• [WORK TO COMPLETE]:
In full and without alteration, give the listing again.
··· COLLECTED MATERIAL
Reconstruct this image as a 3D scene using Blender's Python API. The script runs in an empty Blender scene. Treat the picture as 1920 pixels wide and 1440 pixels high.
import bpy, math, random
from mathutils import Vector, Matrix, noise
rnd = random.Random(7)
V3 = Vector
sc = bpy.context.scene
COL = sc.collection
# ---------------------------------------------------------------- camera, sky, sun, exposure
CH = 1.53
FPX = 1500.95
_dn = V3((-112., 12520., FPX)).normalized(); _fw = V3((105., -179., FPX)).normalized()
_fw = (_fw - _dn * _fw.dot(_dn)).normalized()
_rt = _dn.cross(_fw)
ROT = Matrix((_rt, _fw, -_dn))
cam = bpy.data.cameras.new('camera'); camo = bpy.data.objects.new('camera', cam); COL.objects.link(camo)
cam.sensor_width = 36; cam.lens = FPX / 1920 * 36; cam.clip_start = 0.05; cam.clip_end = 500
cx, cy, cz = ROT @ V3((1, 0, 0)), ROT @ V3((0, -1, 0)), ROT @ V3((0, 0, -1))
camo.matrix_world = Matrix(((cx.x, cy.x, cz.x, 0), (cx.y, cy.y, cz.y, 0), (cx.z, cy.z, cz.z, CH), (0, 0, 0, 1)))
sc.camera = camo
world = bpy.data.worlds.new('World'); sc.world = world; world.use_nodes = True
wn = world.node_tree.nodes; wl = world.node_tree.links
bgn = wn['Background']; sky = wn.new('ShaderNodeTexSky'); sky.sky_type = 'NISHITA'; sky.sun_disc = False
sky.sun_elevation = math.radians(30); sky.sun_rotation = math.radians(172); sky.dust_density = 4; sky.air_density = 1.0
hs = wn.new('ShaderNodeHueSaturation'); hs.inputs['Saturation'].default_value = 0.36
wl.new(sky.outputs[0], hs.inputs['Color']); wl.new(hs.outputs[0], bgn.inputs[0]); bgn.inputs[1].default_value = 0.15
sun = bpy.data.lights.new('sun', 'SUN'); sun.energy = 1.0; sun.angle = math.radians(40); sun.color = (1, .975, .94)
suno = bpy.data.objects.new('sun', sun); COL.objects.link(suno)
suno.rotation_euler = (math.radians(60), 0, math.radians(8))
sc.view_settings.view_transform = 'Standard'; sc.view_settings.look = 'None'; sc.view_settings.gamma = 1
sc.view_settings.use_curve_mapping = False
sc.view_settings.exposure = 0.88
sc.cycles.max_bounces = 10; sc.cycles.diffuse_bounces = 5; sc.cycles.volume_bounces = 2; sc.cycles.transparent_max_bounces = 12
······
• [RESULT FOR THIS TASK]:
Reconstruct this image as a 3D scene using Blender's Python API. The script runs in an empty Blender scene. Treat the picture as 1920 pixels wide and 1440 pixels high.
import bpy, math, random
from mathutils import Vector, Matrix, noise
rnd = random.Random(7)
V3 = Vector
sc = bpy.context.scene
COL = sc.collection
# ---------------------------------------------------------------- camera, sky, sun, exposure
CH = 1.53
FPX = 1500.95
_dn = V3((-112., 12520., FPX)).normalized(); _fw = V3((105., -179., FPX)).normalized()
_fw = (_fw - _dn * _fw.dot(_dn)).normalized()
_rt = _dn.cross(_fw)
ROT = Matrix((_rt, _fw, -_dn))
cam = bpy.data.cameras.new('camera'); camo = bpy.data.objects.new('camera', cam); COL.objects.link(camo)
cam.sensor_width = 36; cam.lens = FPX / 1920 * 36; cam.clip_start = 0.05; cam.clip_end = 500
cx, cy, cz = ROT @ V3((1, 0, 0)), ROT @ V3((0, -1, 0)), ROT @ V3((0, 0, -1))
camo.matrix_world = Matrix(((cx.x, cy.x, cz.x, 0), (cx.y, cy.y, cz.y, 0), (cx.z, cy.z, cz.z, CH), (0, 0, 0, 1)))
sc.camera = camo
world = bpy.data.worlds.new('World'); sc.world = world; world.use_nodes = True
wn = world.node_tree.nodes; wl = world.node_tree.links
bgn = wn['Background']; sky = wn.new('ShaderNodeTexSky'); sky.sky_type = 'NISHITA'; sky.sun_disc = False
sky.sun_elevation = math.radians(30); sky.sun_rotation = math.radians(172); sky.dust_density = 4; sky.air_density = 1.0
hs = wn.new('ShaderNodeHueSaturation'); hs.inputs['Saturation'].default_value = 0.36
wl.new(sky.outputs[0], hs.inputs['Color']); wl.new(hs.outputs[0], bgn.inputs[0]); bgn.inputs[1].default_value = 0.15
sun = bpy.data.lights.new('sun', 'SUN'); sun.energy = 1.0; sun.angle = math.radians(40); sun.color = (1, .975, .94)
suno = bpy.data.objects.new('sun', sun); COL.objects.link(suno)
suno.rotation_euler = (math.radians(60), 0, math.radians(8))
sc.view_settings.view_transform = 'Standard'; sc.view_settings.look = 'None'; sc.view_settings.gamma = 1
sc.view_settings.use_curve_mapping = False
sc.view_settings.exposure = 0.88
sc.cycles.max_bounces = 10; sc.cycles.diffuse_bounces = 5; sc.cycles.volume_bounces = 2; sc.cycles.transparent_max_bounces = 12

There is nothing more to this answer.